= PROBLEM TO WORK ON =
Retype the whole listing verbatim and keep the pictures out of it.
------
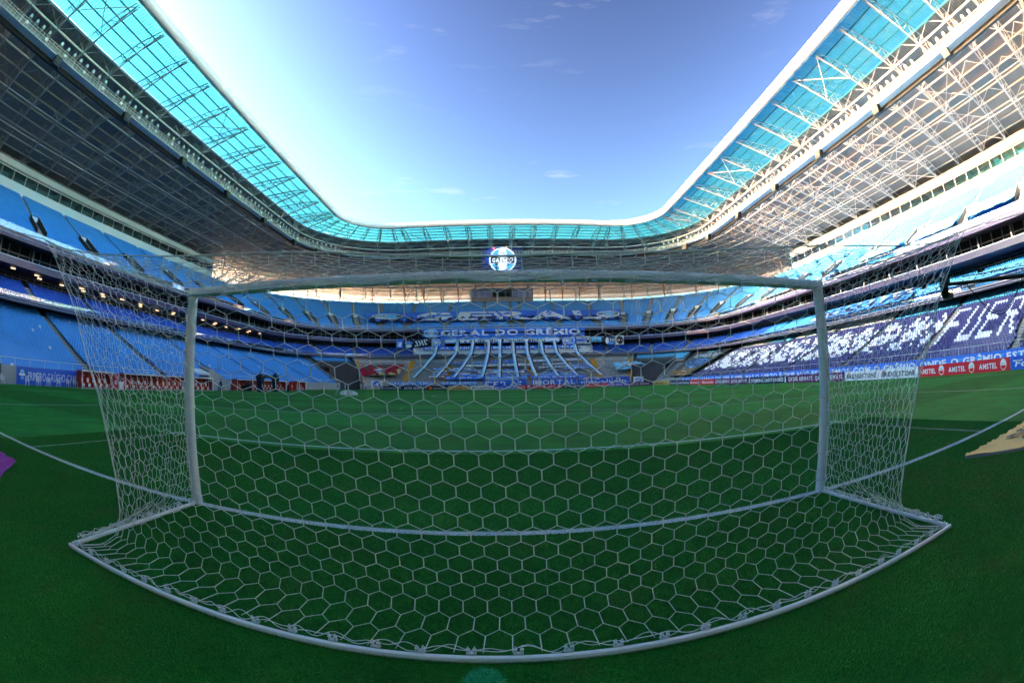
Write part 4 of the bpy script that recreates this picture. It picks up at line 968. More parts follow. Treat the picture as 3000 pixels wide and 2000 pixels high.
for x0, x1, z0, h, b, l, ls, dc in ((-32.2, -30.0, 12.4, 2.7, P_mid, 'small blue flag with a white figure hanging left on the far middle tier', [], lambda p, w, h: (p.rect(.5, .4, w - .5, h * .7, P_white), p.up(), p.ell(w / 2, h * .5, .45, .7, P_navy))),
        (-29.6, -27.0, 12.7, 2.3, P_navy, 'small black flag with a pale head and shoulders on the far middle tier', [], lambda p, w, h: (p.rect(.1, h * .35, w - .1, h * .65, P_sky), p.up(), p.ell(w / 2, h * .62, .42, .5, P_grey), p.ell(w / 2, h * .12, 1.0, .5, P_white))),
        (-26.7, -22.3, 12.7, 2.4, P_black, 'black flag with a crowd of white shapes on the far middle tier', [], lambda p, w, h: [p.ell(.5 + (i * 1.37) % 3.6, .3 + (i * .83) % 1.8, .32, .26, P_white, 9) for i in range(14)]),
        (-21.4, -17.2, 12.85, 2.3, P_mid, 'white and blue flag with the word NOSSOS on the far middle tier', [('NOSSOS', .06, .62, .38, .22, P_black), ('HERÓIS', .06, .62, .72, .2, P_white), ('ÍDOLOS', .06, .62, .06, .2, P_white)], lambda p, w, h: (p.rect(0, h * .32, w * .68, h * .66, P_white), p.up(), p.ell(w * .84, h * .5, .55, .9, P_grey))),
        (17.9, 22.0, 12.85, 2.35, P_mid, 'white and blue flag with JAMAIS NOS MATARÃO on the far middle tier', [('JAMAIS', .1, .95, .70, .22, P_white), ('NOS', .25, .65, .38, .2, P_black), ('MATARÃO', .08, .9, .06, .2, P_white)], lambda p, w, h: p.rect(.1, h * .32, w - .3, h * .66, P_white)),
        (22.3, 26.4, 12.95, 2.3, P_white, 'white and blue flag with VIVEMOS DE LOUCURA on the far middle tier', [('VIVEMOS', .04, .72, .70, .22, P_navy), ('DE', .2, .5, .38, .2, P_navy), ('LOUCURA', .04, .7, .06, .22, P_navy)], lambda p, w, h: (p.rect(0, h * .34, w * .7, h * .64, P_mid), p.up(), p.ell(w * .85, h * .5, .5, .9, P_navy), p.up(), p.ell(w * .85, h * .62, .25, .35, P_white))),
        (26.9, 29.9, 13.5, 1.5, P_cyan, 'small light blue flag with a yellow disc on the far middle tier', [('DA GERAL', .1, .9, .1, .3, P_navy)], lambda p, w, h: p.ell(w * .55, h * .65, .3, .3, P_gold)),
        (30.7, 34.3, 12.6, 2.6, P_black, 'black flag with the number 10 and a blue player on the far middle tier', [('10', .55, .95, .38, .3, P_white), ('MESTRE', .5, .95, .76, .14, P_sky)], lambda p, w, h: (p.ell(w * .3, h * .45, .6, 1.0, P_white), p.up(), p.ell(w * .62, h * .16, 1.1, .36, P_sky))),
        (34.5, 37.0, 12.5, 2.8, P_white, 'square flag with a round black badge reading GERAL on the far middle tier', [('GERAL', .14, .86, .42, .18, P_white)], lambda p, w, h: p.ell(w / 2, h / 2, 1.15, 1.25, P_black))):
    yy = 126.6 if abs((x0 + x1) / 2) < 27 else 126.2
    far_banner(x0, x1, yy, z0, h, b, l, ls, name='hanging_flag', group='hanging flags on the far middle tier', deco=dc)
# banners on the far front wall
YB = 113.0
far_banner(-31.0, -18.6, YB, 1.25, 1.0, P_sky, 'pale blue wall cloth reading PARA HOJE SÓ TE PEÇO', [('PARA HOJE SÓ TE PEÇO', .02, .98, .2, .6, P_white)])
far_banner(-31.0, -19.0, YB - .1, .35, .85, P_navy, 'dark wall cloth reading QUE SEJAS GRÊMIO', [('QUE SEJAS GRÊMIO', .12, .95, .2, .62, P_white)])
far_banner(-16.6, -6.9, YB, 1.35, .85, P_sky, 'pale blue wall cloth reading GRENAL QUERIDO', [('GRENAL QUERIDO', .02, .98, .2, .66, P_white)])
far_banner(-16.6, -6.9, YB - .1, .35, 1.0, P_mid, 'blue and black wall cloth reading GERAL ESTÁ CONTIGO', [('GERAL ESTÁ CONTIGO', .03, .98, .42, .44, P_white)], deco=lambda p, w, h: p.rect(0, h * .36, w, h * .92, P_navy))
far_banner(-5.3, 6.2, YB, .3, 2.2, P_mid, 'large blue wall cloth reading GERAL behind the far goal', [('GERAL', .02, .97, .2, .62, P_white)], deco=lambda p, w, h: p.rect(0, h * .3, w, h * .6, P_blue))
far_banner(7.6, 19.6, YB, .3, 2.2, P_mid, 'large blue wall cloth reading IMORTAL right of the far goal', [('IMORTAL', .03, .97, .34, .54, P_white)], deco=lambda p, w, h: p.rect(0, 0, w, h * .28, P_navy))
far_banner(19.9, 34.6, YB, .3, 2.35, P_mid, 'large blue wall cloth reading TRICOLOR behind the spare goal', [('TRICOLOR', .03, .95, .36, .54, P_white)], deco=lambda p, w, h: p.rect(0, h * .6, w, h, P_blue))
far_banner(-36.2, -32.8, YB - .2, .2, 2.3, P_white, 'square white cloth with a blue crest at the left of the far wall', [], deco=lambda p, w, h: (p.ell(w / 2, h * .55, 1.1, .9, P_mid), p.up(), p.ell(w / 2, h * .55, .5, .5, P_white), p.rect(.6, .2, w - .6, .5, P_gold)))
far_banner(35.6, 38.6, YB - .2, .5, 2.0, P_white, 'square pale cloth with a blue drawing at the right of the far wall', [], deco=lambda p, w, h: (p.ell(w / 2, h * .5, 1.0, .6, P_sky), p.up(), p.ell(w * .45, h * .45, .5, .3, P_white)))
# slanted cloths over the rake of the terrace: a plane 1.25 m above the steps
RK = Vector((0, .655, .33)).normalized()
def rake(x, v): return (x, 115.05 + v * RK.y, 1.3 + 1.35 + v * RK.z)
def ter_banner(x0, x1, v0, h, m, label, lines, deco=None, dv=0.0):
    U = Vector((x1 - x0, RK.y * dv, RK.z * dv)); w = U.length; P0 = rake(x0, v0)
    gg = planar(P0, U, RK, .04); o = cloth('terrace_banner', gg, w, h, m, label, 'banner', max(4, int(w)), 2, group='narrow cloths tied across the far terrace'); p = Print(gg)
    if deco: deco(p, w, h); p.up()
    for tx, a, b, y, hh, c in lines: p.text(tx, w * a, h * y, w * (b - a), h * hh, c)
    p.build('lettering', o)
ter_banner(-15.8, -4.6, .3, 1.9, P_mid, 'blue cloth with white shapes at the foot of the terrace left of the far goal', [('CEARÁ', .03, .9, .3, .5, P_white)])
ter_banner(-5.0, 6.6, .4, 1.5, P_sky, 'pale blue cloth with white rings at the foot of the terrace behind the far goal', [], deco=lambda p, w, h: [p.ring(1 + i * 1.9, h / 2, .8, .5, .2, P_white) for i in range(6)])
ter_banner(7.6, 22.6, .3, 1.5, P_mid, 'blue cloth with wide letters low on the terrace right of the far goal', [('GRÊMIO', .05, .95, .2, .55, P_white)])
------
= EXERCISE RESULT =
Write part 4 of the bpy script that recreates this picture. It picks up at line 968. More parts follow. Treat the picture as 3000 pixels wide and 2000 pixels high.
for x0, x1, z0, h, b, l, ls, dc in ((-32.2, -30.0, 12.4, 2.7, P_mid, 'small blue flag with a white figure hanging left on the far middle tier', [], lambda p, w, h: (p.rect(.5, .4, w - .5, h * .7, P_white), p.up(), p.ell(w / 2, h * .5, .45, .7, P_navy))),
        (-29.6, -27.0, 12.7, 2.3, P_navy, 'small black flag with a pale head and shoulders on the far middle tier', [], lambda p, w, h: (p.rect(.1, h * .35, w - .1, h * .65, P_sky), p.up(), p.ell(w / 2, h * .62, .42, .5, P_grey), p.ell(w / 2, h * .12, 1.0, .5, P_white))),
        (-26.7, -22.3, 12.7, 2.4, P_black, 'black flag with a crowd of white shapes on the far middle tier', [], lambda p, w, h: [p.ell(.5 + (i * 1.37) % 3.6, .3 + (i * .83) % 1.8, .32, .26, P_white, 9) for i in range(14)]),
        (-21.4, -17.2, 12.85, 2.3, P_mid, 'white and blue flag with the word NOSSOS on the far middle tier', [('NOSSOS', .06, .62, .38, .22, P_black), ('HERÓIS', .06, .62, .72, .2, P_white), ('ÍDOLOS', .06, .62, .06, .2, P_white)], lambda p, w, h: (p.rect(0, h * .32, w * .68, h * .66, P_white), p.up(), p.ell(w * .84, h * .5, .55, .9, P_grey))),
        (17.9, 22.0, 12.85, 2.35, P_mid, 'white and blue flag with JAMAIS NOS MATARÃO on the far middle tier', [('JAMAIS', .1, .95, .70, .22, P_white), ('NOS', .25, .65, .38, .2, P_black), ('MATARÃO', .08, .9, .06, .2, P_white)], lambda p, w, h: p.rect(.1, h * .32, w - .3, h * .66, P_white)),
        (22.3, 26.4, 12.95, 2.3, P_white, 'white and blue flag with VIVEMOS DE LOUCURA on the far middle tier', [('VIVEMOS', .04, .72, .70, .22, P_navy), ('DE', .2, .5, .38, .2, P_navy), ('LOUCURA', .04, .7, .06, .22, P_navy)], lambda p, w, h: (p.rect(0, h * .34, w * .7, h * .64, P_mid), p.up(), p.ell(w * .85, h * .5, .5, .9, P_navy), p.up(), p.ell(w * .85, h * .62, .25, .35, P_white))),
        (26.9, 29.9, 13.5, 1.5, P_cyan, 'small light blue flag with a yellow disc on the far middle tier', [('DA GERAL', .1, .9, .1, .3, P_navy)], lambda p, w, h: p.ell(w * .55, h * .65, .3, .3, P_gold)),
        (30.7, 34.3, 12.6, 2.6, P_black, 'black flag with the number 10 and a blue player on the far middle tier', [('10', .55, .95, .38, .3, P_white), ('MESTRE', .5, .95, .76, .14, P_sky)], lambda p, w, h: (p.ell(w * .3, h * .45, .6, 1.0, P_white), p.up(), p.ell(w * .62, h * .16, 1.1, .36, P_sky))),
        (34.5, 37.0, 12.5, 2.8, P_white, 'square flag with a round black badge reading GERAL on the far middle tier', [('GERAL', .14, .86, .42, .18, P_white)], lambda p, w, h: p.ell(w / 2, h / 2, 1.15, 1.25, P_black))):
    yy = 126.6 if abs((x0 + x1) / 2) < 27 else 126.2
    far_banner(x0, x1, yy, z0, h, b, l, ls, name='hanging_flag', group='hanging flags on the far middle tier', deco=dc)
# banners on the far front wall
YB = 113.0
far_banner(-31.0, -18.6, YB, 1.25, 1.0, P_sky, 'pale blue wall cloth reading PARA HOJE SÓ TE PEÇO', [('PARA HOJE SÓ TE PEÇO', .02, .98, .2, .6, P_white)])
far_banner(-31.0, -19.0, YB - .1, .35, .85, P_navy, 'dark wall cloth reading QUE SEJAS GRÊMIO', [('QUE SEJAS GRÊMIO', .12, .95, .2, .62, P_white)])
far_banner(-16.6, -6.9, YB, 1.35, .85, P_sky, 'pale blue wall cloth reading GRENAL QUERIDO', [('GRENAL QUERIDO', .02, .98, .2, .66, P_white)])
far_banner(-16.6, -6.9, YB - .1, .35, 1.0, P_mid, 'blue and black wall cloth reading GERAL ESTÁ CONTIGO', [('GERAL ESTÁ CONTIGO', .03, .98, .42, .44, P_white)], deco=lambda p, w, h: p.rect(0, h * .36, w, h * .92, P_navy))
far_banner(-5.3, 6.2, YB, .3, 2.2, P_mid, 'large blue wall cloth reading GERAL behind the far goal', [('GERAL', .02, .97, .2, .62, P_white)], deco=lambda p, w, h: p.rect(0, h * .3, w, h * .6, P_blue))
far_banner(7.6, 19.6, YB, .3, 2.2, P_mid, 'large blue wall cloth reading IMORTAL right of the far goal', [('IMORTAL', .03, .97, .34, .54, P_white)], deco=lambda p, w, h: p.rect(0, 0, w, h * .28, P_navy))
far_banner(19.9, 34.6, YB, .3, 2.35, P_mid, 'large blue wall cloth reading TRICOLOR behind the spare goal', [('TRICOLOR', .03, .95, .36, .54, P_white)], deco=lambda p, w, h: p.rect(0, h * .6, w, h, P_blue))
far_banner(-36.2, -32.8, YB - .2, .2, 2.3, P_white, 'square white cloth with a blue crest at the left of the far wall', [], deco=lambda p, w, h: (p.ell(w / 2, h * .55, 1.1, .9, P_mid), p.up(), p.ell(w / 2, h * .55, .5, .5, P_white), p.rect(.6, .2, w - .6, .5, P_gold)))
far_banner(35.6, 38.6, YB - .2, .5, 2.0, P_white, 'square pale cloth with a blue drawing at the right of the far wall', [], deco=lambda p, w, h: (p.ell(w / 2, h * .5, 1.0, .6, P_sky), p.up(), p.ell(w * .45, h * .45, .5, .3, P_white)))
# slanted cloths over the rake of the terrace: a plane 1.25 m above the steps
RK = Vector((0, .655, .33)).normalized()
def rake(x, v): return (x, 115.05 + v * RK.y, 1.3 + 1.35 + v * RK.z)
def ter_banner(x0, x1, v0, h, m, label, lines, deco=None, dv=0.0):
    U = Vector((x1 - x0, RK.y * dv, RK.z * dv)); w = U.length; P0 = rake(x0, v0)
    gg = planar(P0, U, RK, .04); o = cloth('terrace_banner', gg, w, h, m, label, 'banner', max(4, int(w)), 2, group='narrow cloths tied across the far terrace'); p = Print(gg)
    if deco: deco(p, w, h); p.up()
    for tx, a, b, y, hh, c in lines: p.text(tx, w * a, h * y, w * (b - a), h * hh, c)
    p.build('lettering', o)
ter_banner(-15.8, -4.6, .3, 1.9, P_mid, 'blue cloth with white shapes at the foot of the terrace left of the far goal', [('CEARÁ', .03, .9, .3, .5, P_white)])
ter_banner(-5.0, 6.6, .4, 1.5, P_sky, 'pale blue cloth with white rings at the foot of the terrace behind the far goal', [], deco=lambda p, w, h: [p.ring(1 + i * 1.9, h / 2, .8, .5, .2, P_white) for i in range(6)])
ter_banner(7.6, 22.6, .3, 1.5, P_mid, 'blue cloth with wide letters low on the terrace right of the far goal', [('GRÊMIO', .05, .95, .2, .55, P_white)])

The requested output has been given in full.